Stated goal:
In the records that follow, the lines from the one containing "b.prism(pts,'y',1.455,1.585,'stove')" to the one containing "b.box(XR-.06,XR,1.5,2.18,0,.7,'stove')", inclusive, are to be given again exactly.

Stored data:
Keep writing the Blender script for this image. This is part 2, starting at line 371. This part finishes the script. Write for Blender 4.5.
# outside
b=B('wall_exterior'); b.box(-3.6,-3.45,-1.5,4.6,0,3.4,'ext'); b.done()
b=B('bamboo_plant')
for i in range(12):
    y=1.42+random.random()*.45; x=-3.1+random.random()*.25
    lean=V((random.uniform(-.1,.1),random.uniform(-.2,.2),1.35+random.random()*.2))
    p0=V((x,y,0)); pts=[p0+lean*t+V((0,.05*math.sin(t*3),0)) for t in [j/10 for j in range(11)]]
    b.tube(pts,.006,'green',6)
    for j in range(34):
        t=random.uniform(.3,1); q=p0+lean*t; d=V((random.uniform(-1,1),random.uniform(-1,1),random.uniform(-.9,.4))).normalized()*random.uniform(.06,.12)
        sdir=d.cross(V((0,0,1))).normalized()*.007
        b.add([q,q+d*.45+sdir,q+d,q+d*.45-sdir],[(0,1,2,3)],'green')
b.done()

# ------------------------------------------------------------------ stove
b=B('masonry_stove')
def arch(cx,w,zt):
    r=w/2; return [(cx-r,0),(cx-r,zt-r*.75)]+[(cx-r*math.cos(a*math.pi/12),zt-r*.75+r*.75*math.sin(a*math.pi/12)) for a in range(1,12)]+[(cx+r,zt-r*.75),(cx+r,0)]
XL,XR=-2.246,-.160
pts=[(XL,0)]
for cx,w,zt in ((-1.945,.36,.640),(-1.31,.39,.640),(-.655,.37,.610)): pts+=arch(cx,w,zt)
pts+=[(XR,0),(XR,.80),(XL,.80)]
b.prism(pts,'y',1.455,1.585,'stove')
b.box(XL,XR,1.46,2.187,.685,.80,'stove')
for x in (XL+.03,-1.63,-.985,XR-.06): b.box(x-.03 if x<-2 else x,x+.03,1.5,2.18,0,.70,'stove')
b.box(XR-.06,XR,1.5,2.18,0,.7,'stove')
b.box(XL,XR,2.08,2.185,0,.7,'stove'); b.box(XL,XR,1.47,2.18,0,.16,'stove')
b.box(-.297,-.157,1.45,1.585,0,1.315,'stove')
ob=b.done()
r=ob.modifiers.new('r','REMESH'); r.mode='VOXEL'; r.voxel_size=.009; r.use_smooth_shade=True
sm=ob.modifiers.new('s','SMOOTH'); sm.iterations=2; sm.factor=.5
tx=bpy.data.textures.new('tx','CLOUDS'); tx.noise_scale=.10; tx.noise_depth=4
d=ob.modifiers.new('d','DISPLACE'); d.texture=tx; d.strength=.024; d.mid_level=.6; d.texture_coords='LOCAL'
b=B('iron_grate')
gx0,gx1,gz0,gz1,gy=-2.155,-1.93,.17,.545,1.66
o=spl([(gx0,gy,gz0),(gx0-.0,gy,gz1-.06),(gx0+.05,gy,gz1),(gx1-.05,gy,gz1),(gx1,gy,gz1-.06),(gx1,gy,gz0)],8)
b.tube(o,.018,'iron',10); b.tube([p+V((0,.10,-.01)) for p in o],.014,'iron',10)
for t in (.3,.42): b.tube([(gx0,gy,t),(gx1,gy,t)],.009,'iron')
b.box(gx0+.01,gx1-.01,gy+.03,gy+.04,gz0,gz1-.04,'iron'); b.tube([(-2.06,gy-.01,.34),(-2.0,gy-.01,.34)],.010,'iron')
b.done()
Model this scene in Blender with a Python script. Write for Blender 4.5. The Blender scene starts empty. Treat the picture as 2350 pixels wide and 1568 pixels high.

Solution:
b.prism(pts,'y',1.455,1.585,'stove')
b.box(XL,XR,1.46,2.187,.685,.80,'stove')
for x in (XL+.03,-1.63,-.985,XR-.06): b.box(x-.03 if x<-2 else x,x+.03,1.5,2.18,0,.70,'stove')
b.box(XR-.06,XR,1.5,2.18,0,.7,'stove')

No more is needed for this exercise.